Nigerian authorities ‘ignored warning’ about kidnapping

Amnesty International says security officials recieved warning four hours before raid

Nigerian security officials failed to act on a warning about a militant group's raid on a boarding school that led to the abduction of more than 300 girls, Amnesty International says.

The human rights organisation cited "multiple interviews with credible sources," in asserting that Nigerian security forces had four hours of notice about the April 15th attack by Boko Haram in north-eastern Nigeria.

Amnesty says an inability to muster troops and fear of engaging with better equipped forces prevented forces from being deployed.

The Nigerian military’s failure to find the girls has drawn international attention to an escalating Islamic extremist insurrection that has killed more than 1,500 people so far this year. Boko Haram, whose name means “Western education is sinful”, has threatened to sell the girls.

READ MORE

Today British experts arrived in the Nigerian capital Abuja to help find the girls being held by Islamic militants in north-eastern Nigeria as an international effort began taking hold.

The experts were expected to work closely with US officials and agents in the search, the British government said as militants continued to stage attacks.

China and France have also promised help.

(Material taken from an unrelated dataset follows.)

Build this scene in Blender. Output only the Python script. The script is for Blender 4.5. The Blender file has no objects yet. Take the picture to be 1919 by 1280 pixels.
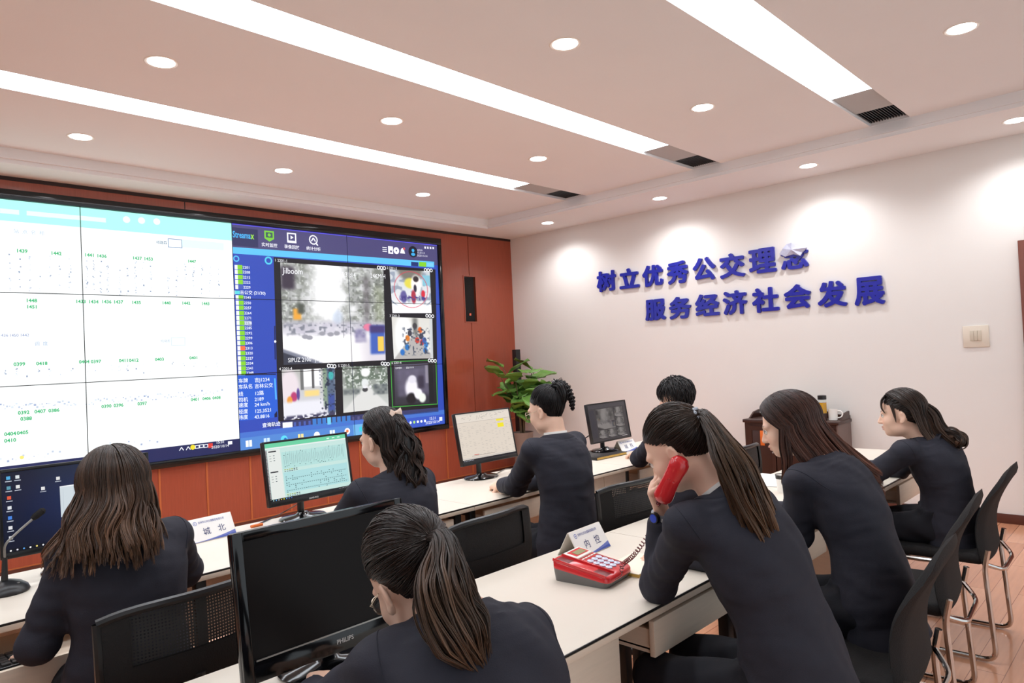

Britain said its aim was not only to help with the current crisis but to defeat Boko Haram.

“The team will be considering not just the recent incidents but also longer-term counter-terrorism solutions to prevent such attacks in the future and defeat Boko Haram,” the Foreign Office said in a statement.

A local government official confirmed that the Islamic extremists bombed a bridge linking the town of Gamboru to the Borno state capital, Maiduguri, the headquarters of the Nigerian military offensive. Gamboru was attacked on Monday by Boko Haram, leaving many dead. Estimates of the death toll from that attack ranged from 100 to as many as 300.

Communications with the remote town are difficult and it was not immediately possible to reconcile conflicting accounts of when the bridge was bombed.

The bombing of the bridge would prevent army convoys reaching Gamboru while leaving the way open for the insurgents to escape across a strategic bridge into neighbouring Cameroon — a bridge leading into mountains where the militants are known to have hideouts in caves.

The mass kidnapping of the schoolgirls has focused the world’s attention on Boko Haram, and on the many civilian victims of the extremists.

President Goodluck Jonathan said at an economic forum yesterday: “I believe that the kidnap of these girls will be the beginning of the end of terror in Nigeria.”

However his government stands accused of being slow to mount operations to rescue the girls, who were kidnapped on April 15th.

Boko Haram, which wants to impose Islamic law on Nigeria, abducted more than 300 girls from a boarding school in the north-east town of Chibok. Yesterday the government of Borno state, where Chibok is located, identified 53 girls who escaped, potentially subjecting the girls to stigma in this conservative society.

The government said in a statement today that the 53 girls it identified by name include those who fled the day they were kidnapped and those who escaped from Boko Haram camps days later.

Borno’s government did not explain the decision to name the girls.

Chibok residents are staging a street protest today to press Borno’s government to do more to find the missing girls.

Boko Haram has killed more than 1,500 people this year.